As a key member of society, a corporation should take into account the societal needs that are expected to be met by business. These needs constitute a social demand. Thus, social demand incorporates not only demand for a firm's products and services, but also extends to the fulfillment of other societal needs. With this framework in mind, it can be stated that the scope of a business organization, i.e., what products and services it provides, is determined both by the organization itself and by society's expectations. In other words, it can be said that a given firm operating in two different social segments has, in effect, two different scopes. Failure on the part of an organization to understand and satisfy the various demands of the social segments within which it operates will lead to its rejection by society and its eventual demise. Consequently, a firm's mission and objectives should not only address traditional organizational concerns such as profitability and markets served, but should also be concerned with determining and meeting various societal expectations.

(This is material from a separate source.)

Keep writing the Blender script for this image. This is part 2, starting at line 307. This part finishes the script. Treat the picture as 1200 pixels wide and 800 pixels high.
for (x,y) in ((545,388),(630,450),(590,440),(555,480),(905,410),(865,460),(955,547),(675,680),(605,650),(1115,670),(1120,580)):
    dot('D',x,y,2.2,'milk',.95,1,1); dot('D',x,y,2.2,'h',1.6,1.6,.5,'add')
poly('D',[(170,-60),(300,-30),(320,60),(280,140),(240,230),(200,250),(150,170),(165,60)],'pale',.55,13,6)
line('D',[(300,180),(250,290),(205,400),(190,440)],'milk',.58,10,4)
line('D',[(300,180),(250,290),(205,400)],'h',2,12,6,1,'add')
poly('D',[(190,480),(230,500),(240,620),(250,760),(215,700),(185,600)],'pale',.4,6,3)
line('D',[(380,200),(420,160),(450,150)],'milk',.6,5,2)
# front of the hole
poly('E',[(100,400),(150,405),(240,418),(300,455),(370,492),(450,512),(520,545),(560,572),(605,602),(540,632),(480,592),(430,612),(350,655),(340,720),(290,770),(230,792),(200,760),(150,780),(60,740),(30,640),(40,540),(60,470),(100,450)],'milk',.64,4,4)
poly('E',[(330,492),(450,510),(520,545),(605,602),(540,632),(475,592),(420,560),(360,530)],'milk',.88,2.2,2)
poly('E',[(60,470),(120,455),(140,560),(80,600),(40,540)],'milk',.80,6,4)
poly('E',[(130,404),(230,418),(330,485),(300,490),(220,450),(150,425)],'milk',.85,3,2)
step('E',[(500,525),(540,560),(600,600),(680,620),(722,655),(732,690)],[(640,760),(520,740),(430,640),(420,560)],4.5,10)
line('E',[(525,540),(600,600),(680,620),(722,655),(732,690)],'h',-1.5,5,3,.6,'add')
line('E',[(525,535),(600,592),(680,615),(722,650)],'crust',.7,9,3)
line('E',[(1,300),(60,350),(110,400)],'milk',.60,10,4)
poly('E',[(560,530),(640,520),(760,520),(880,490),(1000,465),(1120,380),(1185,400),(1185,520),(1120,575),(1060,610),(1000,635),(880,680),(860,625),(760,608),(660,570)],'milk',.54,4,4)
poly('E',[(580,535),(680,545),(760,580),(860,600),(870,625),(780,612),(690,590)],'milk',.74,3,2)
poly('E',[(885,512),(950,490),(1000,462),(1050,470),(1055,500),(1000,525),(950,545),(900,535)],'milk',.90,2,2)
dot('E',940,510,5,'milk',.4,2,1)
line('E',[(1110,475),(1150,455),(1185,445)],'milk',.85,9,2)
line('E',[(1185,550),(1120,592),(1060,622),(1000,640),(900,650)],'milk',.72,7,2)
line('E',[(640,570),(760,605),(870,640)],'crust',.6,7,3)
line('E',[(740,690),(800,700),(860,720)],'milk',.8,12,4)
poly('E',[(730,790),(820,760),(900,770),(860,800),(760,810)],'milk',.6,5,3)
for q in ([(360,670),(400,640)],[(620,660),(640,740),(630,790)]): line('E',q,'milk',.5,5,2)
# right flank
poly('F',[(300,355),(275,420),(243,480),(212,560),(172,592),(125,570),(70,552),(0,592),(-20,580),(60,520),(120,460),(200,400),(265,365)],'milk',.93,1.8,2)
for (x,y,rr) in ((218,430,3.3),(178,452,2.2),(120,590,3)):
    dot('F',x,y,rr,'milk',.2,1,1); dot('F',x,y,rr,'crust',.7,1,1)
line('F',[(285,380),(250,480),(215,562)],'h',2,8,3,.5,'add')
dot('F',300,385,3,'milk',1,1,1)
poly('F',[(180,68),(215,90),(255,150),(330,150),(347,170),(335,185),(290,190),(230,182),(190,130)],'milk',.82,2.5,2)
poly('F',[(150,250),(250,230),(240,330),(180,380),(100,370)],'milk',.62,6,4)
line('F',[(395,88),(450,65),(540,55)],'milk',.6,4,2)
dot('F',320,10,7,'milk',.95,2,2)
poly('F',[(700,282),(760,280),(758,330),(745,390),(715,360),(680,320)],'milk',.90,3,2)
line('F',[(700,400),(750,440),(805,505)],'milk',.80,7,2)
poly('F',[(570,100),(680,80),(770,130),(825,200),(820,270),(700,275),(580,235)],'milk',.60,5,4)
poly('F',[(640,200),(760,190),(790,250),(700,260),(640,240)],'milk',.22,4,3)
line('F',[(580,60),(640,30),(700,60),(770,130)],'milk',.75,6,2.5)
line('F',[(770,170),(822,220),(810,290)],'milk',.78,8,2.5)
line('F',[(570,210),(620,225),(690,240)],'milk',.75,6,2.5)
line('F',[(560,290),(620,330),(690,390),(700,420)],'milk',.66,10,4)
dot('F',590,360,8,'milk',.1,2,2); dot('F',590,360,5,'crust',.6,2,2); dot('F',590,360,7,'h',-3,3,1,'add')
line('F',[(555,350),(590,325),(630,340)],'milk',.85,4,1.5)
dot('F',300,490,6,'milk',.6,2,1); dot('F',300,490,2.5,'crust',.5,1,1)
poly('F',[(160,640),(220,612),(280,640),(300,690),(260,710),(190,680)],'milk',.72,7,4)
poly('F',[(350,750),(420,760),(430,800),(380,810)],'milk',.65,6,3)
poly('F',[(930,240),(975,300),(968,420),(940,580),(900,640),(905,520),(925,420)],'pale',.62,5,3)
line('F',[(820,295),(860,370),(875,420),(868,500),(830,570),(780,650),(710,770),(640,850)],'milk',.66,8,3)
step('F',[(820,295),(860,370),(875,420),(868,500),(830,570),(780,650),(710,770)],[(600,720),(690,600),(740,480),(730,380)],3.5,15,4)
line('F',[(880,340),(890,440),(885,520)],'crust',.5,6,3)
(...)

One of the aspects of the societal marketing includes alliances that have arisen between environmentalist groups and businesses in the last decade. The new relationships have been described as path breaking and innovative (e.g., Long & Arnold, 1995; Wasik, 1996). Typically, they are distinguishable from the prior charitable (e.g., donations to or sponsorships of environmental causes) and commercial relationships (e.g., calendars, T-shirts produced for environmental groups) because they engage the expert knowledge of the environmental group and involve it, to varying degrees, in joint problem solving or strategic decision making with the corporate partner (Clair, Milliman, & Mitroff, 1995, p. 188). In this category are green product endorsements, audits by environmental groups of business programs or practices, and joint projects of the type engaged in by green alliance between McDonald's and Environmental Defense Fund, where the corporate partner's business practices are evaluated and improved according to ecological criteria.
Green alliances also function rhetorically in a more complex way than traditional business-environmentalist relationships. Here I follow Levy who has pointed out that environmental management - that is, corporate practices to reduce the ecological harm of economic processes - serves symbolic and political purposes by helping to construct business as green and thus to legitimate its role as manager of the natural environment (1997, p. 127). Green alliances, a strategy within corporate environmental management, also have symbolic and political value - for both partners. The corporation borrows not only the environmental expertise, but also the credibility, of the ecology group, which by its allegiance implicitly or explicitly endorses company actions - e.g., producing earth-friendly products and services or operating in pollution-free ways (Ottman, 1994, p. 86). The partnership also brings corporate actors into the group of those to be entrusted with the work of saving the earth.
McDonald's is the leader of the fast-food industry, with worldwide operations employing approximately 500,000 people in 11,000 restaurants and serving 22 million customers a day. At the time Environmental Defense Fund (EDF) approached McDonald's, its entanglement in controversy over its packaging frustrated the company. From EDF's perspective, McDonald's leadership position, its problematic history of waste management, and the iconic value of waste management as an environmental issue made the company an attractive work.